Tuesday, January 28, 2014


Directed by David Soren.
2013. Rated PG, 96 minutes.
Mario Andretti

Ironically, Turbo (Reynolds) is a snail. He loves Formula One racing, especially his hero Guy Gagné (Hader) and wants nothing more than to go really fast. As you might imagine, being a snail makes this rather difficult. Still, a boy can dream. Unfortunately, that dreaming makes it hard for him to perform the mundane tasks of daily life. This includes doing his job for which he is under the supervision of his much more cautious brother Chet (Giamatti). Frustrated with life, Turbo finds himself looking over the freeway. Somehow he finds himself on it, barely surviving the harrowing ordeal. When he comes to, he discovers that his shell is suddenly a high-powered engine that enables him to travel at ridiculous speeds. One thing leads to another and Turbo and Chet wind up in the care of Tito (Peña), a taco salesman/snail racer with big ideas. Trying to get Turbo into the Indy 500 ensues.

Following Turbo on his quest is a fun adventure that is well paced and breezes by easily. The racing scenes are all exciting and should bring the youngsters to the edge of their seats as a decent amount of tension is created by them. The story between them holds together pretty well, also. As nonsensical as it sounds, we buy into it. We get caught up in whether or not this little snail can do the impossible.

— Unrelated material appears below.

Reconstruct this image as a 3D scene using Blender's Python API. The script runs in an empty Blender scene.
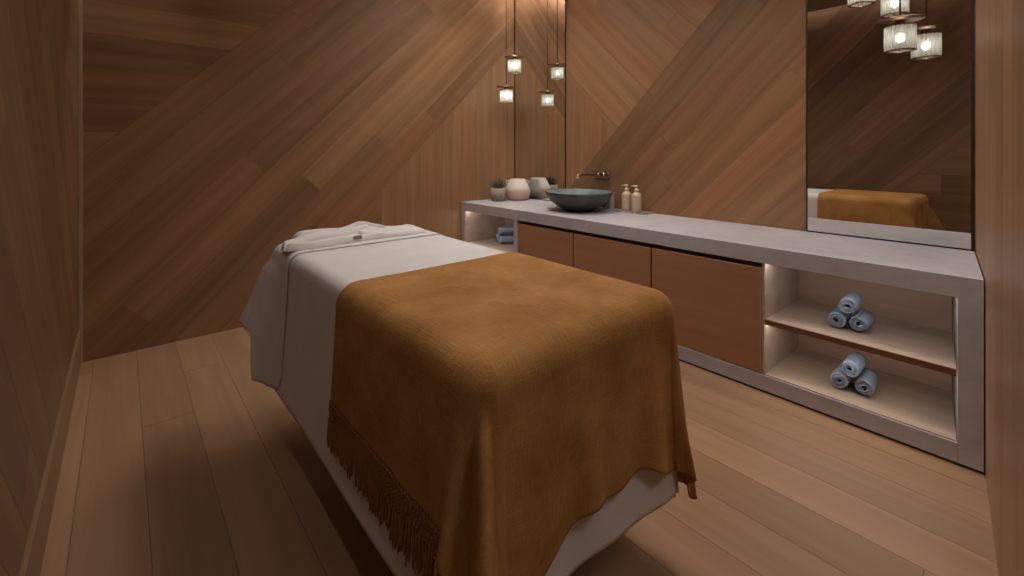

Helping to sell all of this to us is a remarkable cast. To me, this begins with two wonderful actors doing superb voice work, Paul Giamatti and the incomparable Samuel L. Jackson. Both are just plain amazing. Giamatti provides a persistent naysayer who makes his opinions clearly known. Jackson brings his familiar persona to the role and somehow makes it all the way through the film without dropping F-bombs. Between the two of them, they get most of the movie’s best lines. However, they are not alone. Michael Peña, Bill Hader, Snoop, and Ken Jeong are all excellent, as well. Luis Guzman shines in the very nearly thankless role of Tito’s big brother Angelo, but not given nearly as much to do. All of them overshadow leading snail Ryan Reynolds. It’s not that he is bad, it’s that they are so good.

By the end, we have an easily graspable film about chasing your dreams and never giving up. This message is telegraphed pretty far in advance so that might lessen some of its potency, but it still works. Best of all, it’s not something we have to dwell on. Things are kept lighthearted enough so the kids don’t feel brow-beaten when it’s over. It stands a bit ahead of most animated kiddie fare, but is not quite special.